Saturday 31 March 2012

Cable Jungle.

I also went inside Concorde 002 at Fleet Air Arm Museum which was a real treat! Peering into the cockpit you are greeted with an impossible amount of buttons, levers and dials which someone in the world must understand in their entirety (or at least pretend to). Only ever a test plane, Concorde 002 had an unfinished quality that I really liked with wires exposed and rough bits of metal to remind you that it was a huge machine, not just powered by money and champagne.

In particular I took interest in these colourful wire bundles, and took photographs of them home to draw from.
They stood out due to their playful colours and resemblance of living fibrous growths, spilling out of the pipes all along the top of the plane and knitting together in these twisted forms. The main cables were also fairly intestinal and looked akin to human flesh, rendering this mass of plastic and metal strangely organic in appearence. As with the cockpit it made me wonder if anyone understood exactly which cable was which, and what they all controlled. Could that little red one set off an ejector seat if cut? or perhaps just tamper with the co-pilot's cup holder.

Friday 30 March 2012

The Owl & The Pussy Cat.

Some drawings I did after a visit to the Fleet Air Arm Museum, Yeovilton.

Friday 23 March 2012

Old Ladies In Waiting.





Here are two big drawings I've been working on at the start of my current (and final) university project. It's about the process of how we wait.

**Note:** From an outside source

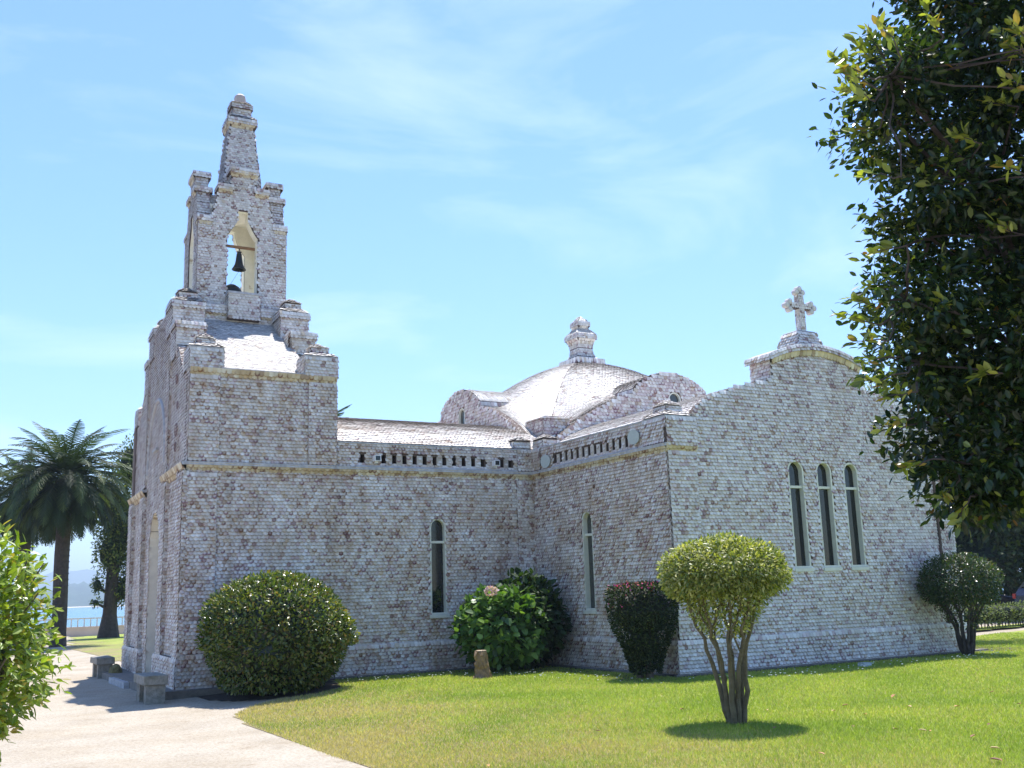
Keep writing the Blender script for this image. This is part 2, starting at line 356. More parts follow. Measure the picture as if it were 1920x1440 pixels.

Studying lots of different people at bus stops, the drawings so far have focused on the relationships struck up between strangers in this temporary arena, or the potential relationship which is untapped.

On one hand I see waiting for buses, trains, to see a doctor, at an airport, to use a cashpoint, in a queue, as more psychologically difficult in the modern age now we have all been weened on immediacy - click and response - but on the other there are certainly a lot of new ways of killing this transitional time with smartphones and the like which also sadly allow us to pretend those around us don't exist.

Noticing with particular interest strangers who look similar or very different to one another, as I collate these drawings I am also starting to question who we are instinctively drawn to, and the interesting creatures we are not meeting, despite sitting right next to, arm to arm.

I myself have always seen these non-spaces and transitional moments as a blessing; really very relaxing, almost mediative in their gift of freedom to think and pause and just exist.
And of course, for the next few months, draw people when they're not looking.

Tuesday 20 March 2012

Bennetts Family Bakers.

I drew this treacle tart today, and then ate it.

Saturday 10 March 2012

Little White Lies.

Like many other bright young hopefuls, I am a recent entrant into this years D&AD Student Awards. For now I will show you my portrait of Gary Oldman in 'Tinker Tailor Solider Spy' as placed on a mock-up Little White Lies cover. According to rule number 2.6.2 in the fine print I cannot disclose the full entry online until after the winners are shortlisted, which is funny because I could've sworn I saw other George Smileys, Black Swans and... that guy from Drive(s) running wild on google images. Shame for this chap I'm a rule keeper, however I can let slip that when the LWL logo is in place it covers up his dapper hair slightly - shocking I know. It also has a background, and some words.

Proud of the likeness, I enjoyed studying his characterful (yes, and old) face. It is also the first drawing I have ever emailed to my mum.

Best of luck to everyone else who entered.

Saturday 3 March 2012

Throwing Gliders Off The Bleachers.

Following the impressive response from issue 1, Another Escape is preparing for the difficult 'second album' issue. Shouldn't be a problem for the talented Miss Rachel Taylor - illustrator, photographer, film-maker, designer, editor; generally a swiss army knife of creativity. For this issue I was asked to illustrate somewhere to escape in Bournemouth, and chose the Winton Recreation Ground. Steeped in quaint British nostalgia, it reminds me of parks in the midlands I used to go to as a child that were little more than somewhere to play ball, pet other people's dogs and get an icecream.

I chose the recreation ground because it is a small piece of residential heaven, which may not have the thrill of a theme park or the beauty of an exotic island, but is somewhere that anyone in the community can utilise in order to escape their 
daily grind, whatever it may consist of. It doesn't cost any money to go there, and it is never closed.
Everyone needs a place where their head can air out, and whether playing velcro ball, tennis, throwing a boomerang around, attempting to learn to handstand (and failing), having a picnic, or crying pitifully on a bench, the WRG has appeared to have been mine for the last 3 years.

Looking forward to seeing what everyone else has put in there.